**GIVEN INSTRUCTION**
Search the listing below for "script". Copy each matching line.

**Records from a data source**
__________________________________________________
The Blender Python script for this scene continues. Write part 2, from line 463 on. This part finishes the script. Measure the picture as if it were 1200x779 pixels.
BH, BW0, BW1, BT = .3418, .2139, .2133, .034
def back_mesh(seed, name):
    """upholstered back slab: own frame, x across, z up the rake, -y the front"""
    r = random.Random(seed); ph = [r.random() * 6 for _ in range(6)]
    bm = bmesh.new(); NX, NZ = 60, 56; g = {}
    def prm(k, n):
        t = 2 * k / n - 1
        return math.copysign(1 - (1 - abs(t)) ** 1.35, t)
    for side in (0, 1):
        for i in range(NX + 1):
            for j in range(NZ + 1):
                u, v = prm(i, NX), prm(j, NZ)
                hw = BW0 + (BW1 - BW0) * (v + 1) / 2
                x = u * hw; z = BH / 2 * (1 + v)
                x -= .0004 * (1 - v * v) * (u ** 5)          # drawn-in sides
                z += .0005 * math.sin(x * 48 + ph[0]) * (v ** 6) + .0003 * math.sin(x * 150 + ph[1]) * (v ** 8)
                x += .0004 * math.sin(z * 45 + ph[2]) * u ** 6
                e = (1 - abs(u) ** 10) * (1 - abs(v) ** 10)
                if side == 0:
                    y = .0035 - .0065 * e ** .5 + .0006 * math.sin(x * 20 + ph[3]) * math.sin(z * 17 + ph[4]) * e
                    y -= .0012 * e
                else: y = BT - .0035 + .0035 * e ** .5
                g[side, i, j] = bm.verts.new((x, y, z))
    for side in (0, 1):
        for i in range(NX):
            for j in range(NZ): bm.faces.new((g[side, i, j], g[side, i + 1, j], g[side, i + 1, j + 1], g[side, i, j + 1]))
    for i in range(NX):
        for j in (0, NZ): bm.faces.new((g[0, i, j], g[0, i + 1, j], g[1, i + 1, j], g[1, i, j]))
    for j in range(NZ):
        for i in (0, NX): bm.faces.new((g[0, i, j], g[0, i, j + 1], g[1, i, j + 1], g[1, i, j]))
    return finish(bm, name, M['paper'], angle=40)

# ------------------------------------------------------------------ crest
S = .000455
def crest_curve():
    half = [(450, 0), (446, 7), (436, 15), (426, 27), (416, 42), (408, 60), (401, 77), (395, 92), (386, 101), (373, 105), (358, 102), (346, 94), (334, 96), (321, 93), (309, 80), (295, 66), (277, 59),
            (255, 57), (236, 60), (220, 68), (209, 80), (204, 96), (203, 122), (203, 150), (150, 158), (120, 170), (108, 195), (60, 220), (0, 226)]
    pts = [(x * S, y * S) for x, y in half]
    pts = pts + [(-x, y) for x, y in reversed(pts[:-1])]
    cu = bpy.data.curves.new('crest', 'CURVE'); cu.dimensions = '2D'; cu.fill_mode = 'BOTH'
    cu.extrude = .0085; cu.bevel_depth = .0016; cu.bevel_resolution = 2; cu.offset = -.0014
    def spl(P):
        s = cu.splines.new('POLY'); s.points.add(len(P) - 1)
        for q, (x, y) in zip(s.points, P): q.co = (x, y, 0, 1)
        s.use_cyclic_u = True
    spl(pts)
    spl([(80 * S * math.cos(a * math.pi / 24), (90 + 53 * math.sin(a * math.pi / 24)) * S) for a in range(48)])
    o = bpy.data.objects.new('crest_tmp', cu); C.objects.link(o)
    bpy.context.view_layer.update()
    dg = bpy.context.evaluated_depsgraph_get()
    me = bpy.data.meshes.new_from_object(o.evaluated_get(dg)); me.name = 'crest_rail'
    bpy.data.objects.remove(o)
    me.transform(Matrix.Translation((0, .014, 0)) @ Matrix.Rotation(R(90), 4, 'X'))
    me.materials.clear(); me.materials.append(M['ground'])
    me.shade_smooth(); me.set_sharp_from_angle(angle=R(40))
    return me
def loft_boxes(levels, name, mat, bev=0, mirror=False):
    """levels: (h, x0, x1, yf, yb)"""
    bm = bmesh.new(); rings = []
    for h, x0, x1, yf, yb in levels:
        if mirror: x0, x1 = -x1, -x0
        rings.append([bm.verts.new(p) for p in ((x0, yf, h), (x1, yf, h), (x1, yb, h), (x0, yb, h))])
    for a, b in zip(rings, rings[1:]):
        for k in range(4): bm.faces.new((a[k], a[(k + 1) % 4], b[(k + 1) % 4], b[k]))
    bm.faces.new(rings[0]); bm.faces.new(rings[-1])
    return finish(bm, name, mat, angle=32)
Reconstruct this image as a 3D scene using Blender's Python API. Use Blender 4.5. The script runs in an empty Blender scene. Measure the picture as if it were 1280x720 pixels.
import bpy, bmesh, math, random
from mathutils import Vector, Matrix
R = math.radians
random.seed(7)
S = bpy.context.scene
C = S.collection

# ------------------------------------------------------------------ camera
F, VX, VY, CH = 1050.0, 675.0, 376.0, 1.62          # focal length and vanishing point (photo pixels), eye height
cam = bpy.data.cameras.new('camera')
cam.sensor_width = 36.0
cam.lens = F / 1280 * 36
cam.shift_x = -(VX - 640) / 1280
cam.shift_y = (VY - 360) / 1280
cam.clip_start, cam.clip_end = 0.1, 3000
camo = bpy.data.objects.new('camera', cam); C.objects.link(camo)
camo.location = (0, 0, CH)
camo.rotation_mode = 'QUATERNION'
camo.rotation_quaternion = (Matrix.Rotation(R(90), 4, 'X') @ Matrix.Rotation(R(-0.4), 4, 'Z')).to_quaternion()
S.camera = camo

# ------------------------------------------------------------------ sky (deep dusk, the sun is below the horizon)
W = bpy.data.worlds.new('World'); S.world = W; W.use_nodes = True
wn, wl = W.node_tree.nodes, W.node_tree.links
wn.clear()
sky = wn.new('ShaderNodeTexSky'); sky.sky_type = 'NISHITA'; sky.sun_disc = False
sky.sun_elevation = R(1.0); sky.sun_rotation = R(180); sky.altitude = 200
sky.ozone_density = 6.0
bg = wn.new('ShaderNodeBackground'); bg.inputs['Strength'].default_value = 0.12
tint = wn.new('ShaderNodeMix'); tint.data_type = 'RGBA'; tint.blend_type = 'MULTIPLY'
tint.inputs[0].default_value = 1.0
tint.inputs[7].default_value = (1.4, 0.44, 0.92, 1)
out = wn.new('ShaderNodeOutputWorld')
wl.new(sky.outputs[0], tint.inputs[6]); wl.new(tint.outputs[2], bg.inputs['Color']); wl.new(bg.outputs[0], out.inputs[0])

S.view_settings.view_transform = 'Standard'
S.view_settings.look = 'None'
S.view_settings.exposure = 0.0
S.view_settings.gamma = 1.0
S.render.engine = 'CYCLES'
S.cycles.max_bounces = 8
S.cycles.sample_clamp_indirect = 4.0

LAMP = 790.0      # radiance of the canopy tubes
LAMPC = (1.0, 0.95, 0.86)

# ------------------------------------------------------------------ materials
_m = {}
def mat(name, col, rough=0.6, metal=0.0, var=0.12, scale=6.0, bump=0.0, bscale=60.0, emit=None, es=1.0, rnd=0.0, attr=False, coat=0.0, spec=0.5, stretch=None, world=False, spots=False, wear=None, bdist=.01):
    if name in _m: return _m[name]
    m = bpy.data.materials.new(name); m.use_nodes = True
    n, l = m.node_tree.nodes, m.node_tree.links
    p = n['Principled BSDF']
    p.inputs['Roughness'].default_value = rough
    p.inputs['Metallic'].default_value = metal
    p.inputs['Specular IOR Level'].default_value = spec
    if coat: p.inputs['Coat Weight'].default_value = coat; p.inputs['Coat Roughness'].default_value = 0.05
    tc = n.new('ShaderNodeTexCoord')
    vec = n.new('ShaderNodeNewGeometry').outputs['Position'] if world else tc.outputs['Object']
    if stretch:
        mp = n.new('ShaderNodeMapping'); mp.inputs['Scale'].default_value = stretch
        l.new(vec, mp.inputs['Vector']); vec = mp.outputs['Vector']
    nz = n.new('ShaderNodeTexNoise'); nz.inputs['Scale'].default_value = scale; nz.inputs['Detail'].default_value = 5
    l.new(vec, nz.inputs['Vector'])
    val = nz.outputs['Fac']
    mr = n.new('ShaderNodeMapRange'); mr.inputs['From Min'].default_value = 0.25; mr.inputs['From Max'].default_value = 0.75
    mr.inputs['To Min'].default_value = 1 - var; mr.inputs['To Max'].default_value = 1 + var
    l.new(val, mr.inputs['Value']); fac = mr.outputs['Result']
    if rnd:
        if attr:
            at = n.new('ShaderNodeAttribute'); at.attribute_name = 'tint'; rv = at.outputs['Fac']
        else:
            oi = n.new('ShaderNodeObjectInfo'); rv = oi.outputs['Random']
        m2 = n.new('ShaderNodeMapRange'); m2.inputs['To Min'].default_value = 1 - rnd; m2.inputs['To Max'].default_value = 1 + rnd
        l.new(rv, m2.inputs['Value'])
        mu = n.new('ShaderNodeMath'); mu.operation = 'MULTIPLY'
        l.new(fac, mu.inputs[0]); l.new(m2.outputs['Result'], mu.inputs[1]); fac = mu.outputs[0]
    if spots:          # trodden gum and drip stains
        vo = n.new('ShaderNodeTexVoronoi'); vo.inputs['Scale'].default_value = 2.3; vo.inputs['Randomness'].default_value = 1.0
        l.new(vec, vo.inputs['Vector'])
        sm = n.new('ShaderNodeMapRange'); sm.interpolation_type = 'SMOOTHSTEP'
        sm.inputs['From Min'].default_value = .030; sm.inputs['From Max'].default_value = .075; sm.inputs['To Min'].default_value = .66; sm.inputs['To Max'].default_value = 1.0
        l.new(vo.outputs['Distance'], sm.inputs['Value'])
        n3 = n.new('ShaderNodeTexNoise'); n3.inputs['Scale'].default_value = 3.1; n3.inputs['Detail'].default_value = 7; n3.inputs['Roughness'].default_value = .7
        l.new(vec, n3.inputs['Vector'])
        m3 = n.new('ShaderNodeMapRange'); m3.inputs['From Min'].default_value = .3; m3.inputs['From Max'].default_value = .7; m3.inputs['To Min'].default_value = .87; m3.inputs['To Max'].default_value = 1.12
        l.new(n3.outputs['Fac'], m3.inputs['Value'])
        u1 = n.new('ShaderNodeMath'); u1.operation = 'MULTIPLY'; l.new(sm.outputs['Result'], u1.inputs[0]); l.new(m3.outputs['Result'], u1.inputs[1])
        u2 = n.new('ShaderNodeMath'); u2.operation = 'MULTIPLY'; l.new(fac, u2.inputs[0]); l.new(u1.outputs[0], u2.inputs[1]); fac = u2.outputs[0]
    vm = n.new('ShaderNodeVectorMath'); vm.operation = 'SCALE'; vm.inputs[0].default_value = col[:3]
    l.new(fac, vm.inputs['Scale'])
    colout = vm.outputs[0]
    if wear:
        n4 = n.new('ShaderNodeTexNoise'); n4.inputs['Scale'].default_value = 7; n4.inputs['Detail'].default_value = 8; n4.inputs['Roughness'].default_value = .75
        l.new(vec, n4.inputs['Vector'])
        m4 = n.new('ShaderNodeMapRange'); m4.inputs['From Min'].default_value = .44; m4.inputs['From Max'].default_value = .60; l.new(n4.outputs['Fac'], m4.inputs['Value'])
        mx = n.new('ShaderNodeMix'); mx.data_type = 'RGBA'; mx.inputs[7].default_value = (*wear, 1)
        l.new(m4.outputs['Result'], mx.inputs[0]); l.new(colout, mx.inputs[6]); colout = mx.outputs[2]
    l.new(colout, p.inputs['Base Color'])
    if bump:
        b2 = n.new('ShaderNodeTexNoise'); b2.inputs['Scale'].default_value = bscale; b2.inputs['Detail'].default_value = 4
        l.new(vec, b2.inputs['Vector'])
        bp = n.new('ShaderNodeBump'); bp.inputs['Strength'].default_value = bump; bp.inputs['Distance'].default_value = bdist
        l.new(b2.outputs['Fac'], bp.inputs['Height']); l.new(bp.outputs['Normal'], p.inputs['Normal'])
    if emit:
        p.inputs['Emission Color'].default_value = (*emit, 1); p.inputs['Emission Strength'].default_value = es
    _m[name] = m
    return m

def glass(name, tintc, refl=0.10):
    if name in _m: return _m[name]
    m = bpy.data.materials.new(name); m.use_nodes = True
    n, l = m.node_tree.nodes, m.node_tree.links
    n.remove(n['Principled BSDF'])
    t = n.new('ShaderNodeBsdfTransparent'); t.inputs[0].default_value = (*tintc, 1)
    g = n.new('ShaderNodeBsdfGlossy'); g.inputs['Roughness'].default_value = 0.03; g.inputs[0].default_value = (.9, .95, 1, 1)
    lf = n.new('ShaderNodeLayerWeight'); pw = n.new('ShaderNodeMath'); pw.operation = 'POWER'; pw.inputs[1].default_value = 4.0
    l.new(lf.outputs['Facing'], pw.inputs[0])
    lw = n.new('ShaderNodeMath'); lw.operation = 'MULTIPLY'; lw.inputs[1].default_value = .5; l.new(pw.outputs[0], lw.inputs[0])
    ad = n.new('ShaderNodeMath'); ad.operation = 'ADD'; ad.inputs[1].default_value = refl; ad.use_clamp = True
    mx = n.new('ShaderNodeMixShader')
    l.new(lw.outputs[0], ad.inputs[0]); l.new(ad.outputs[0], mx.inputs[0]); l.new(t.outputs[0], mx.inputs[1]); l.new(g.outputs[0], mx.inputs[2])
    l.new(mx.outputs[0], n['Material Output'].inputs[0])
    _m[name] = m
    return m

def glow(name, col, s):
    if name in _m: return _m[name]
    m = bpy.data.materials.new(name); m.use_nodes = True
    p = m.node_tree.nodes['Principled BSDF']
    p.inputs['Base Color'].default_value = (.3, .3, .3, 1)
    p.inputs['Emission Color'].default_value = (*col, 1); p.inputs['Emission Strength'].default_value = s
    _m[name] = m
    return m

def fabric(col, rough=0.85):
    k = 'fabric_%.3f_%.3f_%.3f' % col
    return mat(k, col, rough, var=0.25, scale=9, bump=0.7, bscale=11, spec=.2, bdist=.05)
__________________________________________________
**FULL ANSWER**
The Blender Python script for this scene continues. Write part 2, from line 463 on. This part finishes the script. Measure the picture as if it were 1200x779 pixels.
Reconstruct this image as a 3D scene using Blender's Python API. Use Blender 4.5. The script runs in an empty Blender scene. Measure the picture as if it were 1280x720 pixels.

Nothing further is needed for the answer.